NYSE Euronext (NYX) plans to replicate two major data center units in the U.S. and the U.K. with as many as 40 smaller facilities in financial centers including Frankfurt, Tokyo and Sao Paulo, according to senior executives.

The "liquidity hubs" will offer market connections and technology services to local banks and trading firms, building upon the two proprietary facilities the Big Board parent launched to house its own trading systems.

"This is a springboard from the two data centers that we own to create other points of presence at destinations of importance around the world," said Stanley Young, chief executive of NYSE Technologies, in an interview.

The expansion is already under way and 14 European locations are seen coming online in the first quarter of 2011.

The move represents the next phase in the transatlantic exchange operator's plan to diversify from trading and listings into higher-margin hardware and system maintenance business providing high-speed access to platforms across the globe.

NYSE Euronext CEO Duncan Niederauer this year set a $1 billion annual revenue target for the technology arm to reach within five years. About $500 million was allotted to construct the new data centers in Mahwah, N.J., and Basildon, east of London. They house the company's own trade-matching engines as well as customer systems.

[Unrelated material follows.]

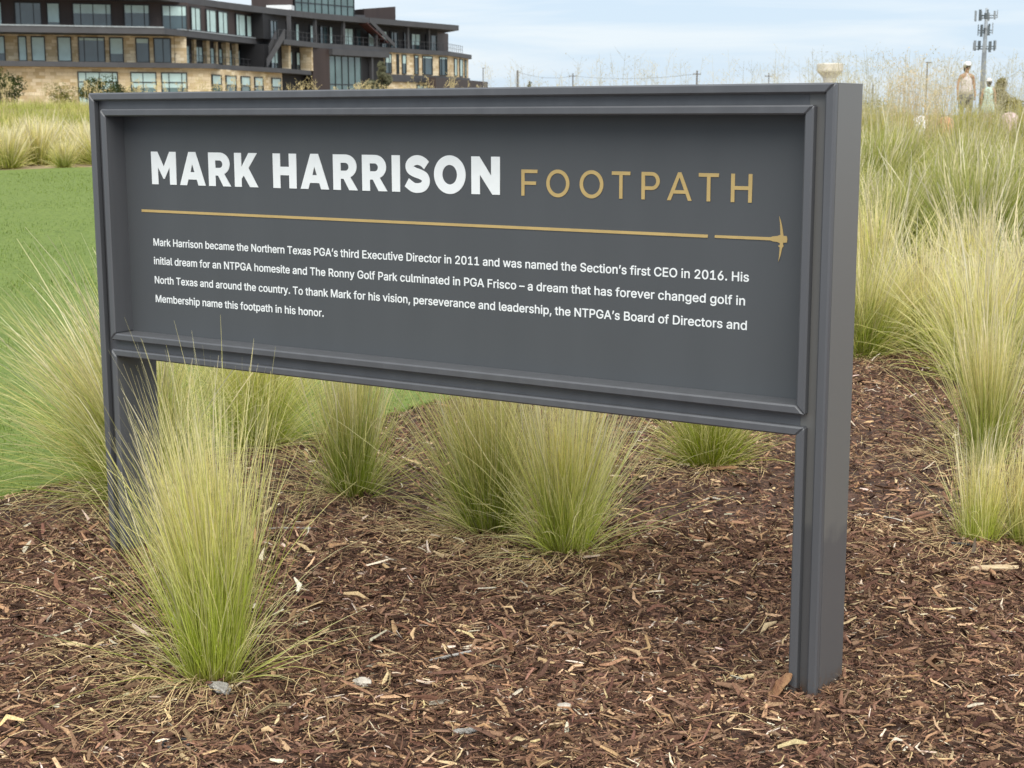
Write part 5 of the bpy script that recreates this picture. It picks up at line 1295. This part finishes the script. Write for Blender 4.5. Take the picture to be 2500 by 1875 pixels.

NYSE Euronext also is exporting its exchange systems to smaller markets around the world, like the Philippine Stock Exchange, while weighing additional acquisitions such as last year's $144 million deal for trading technology developer Nyfix Inc.

With the proprietary data centers now functional and NYSE Euronext shifting its exchanges to the new facilities, Young said the next step is to expand in other, existing data centers in key financial centers.

The plan is to add space in units run by companies such as Equinix Inc. (EQIX), Savvis Inc. (SVVS) and Telx Group, he said, rather than building any more proprietary facilities.

Young said NYSE Euronext could eventually have between 25 and 40 liquidity hubs of varying size around the globe. Some will initially focus just on collecting market pricing data, while others will function as miniature versions of the Manwah and Basildon facilities.

In locales like such as Chicago, Frankfurt, Singapore and Brazil, where NYSE Euronext already has some market infrastructure, the company aims to add more services. It also plans to move into new markets like Hong Kong and Tokyo.

"The whole notion is to provide services to our clients in places besides where we have our own markets," said Bob Moitoso, senior vice president at NYSE Technologies.

The span of each facility's offering will depend upon local customers' needs and region-specific rules. For instance, some jurisdictions may restrict the offering of co-location services, in which firms situate their servers within the same physical building as an exchange's matching engines to maximize the speed of trading.

Young said NYSE Technologies hopes to offer in many places a "wholly hosted" trading service, managing traders' hardware, exchange connections, price data and risk controls as a single package.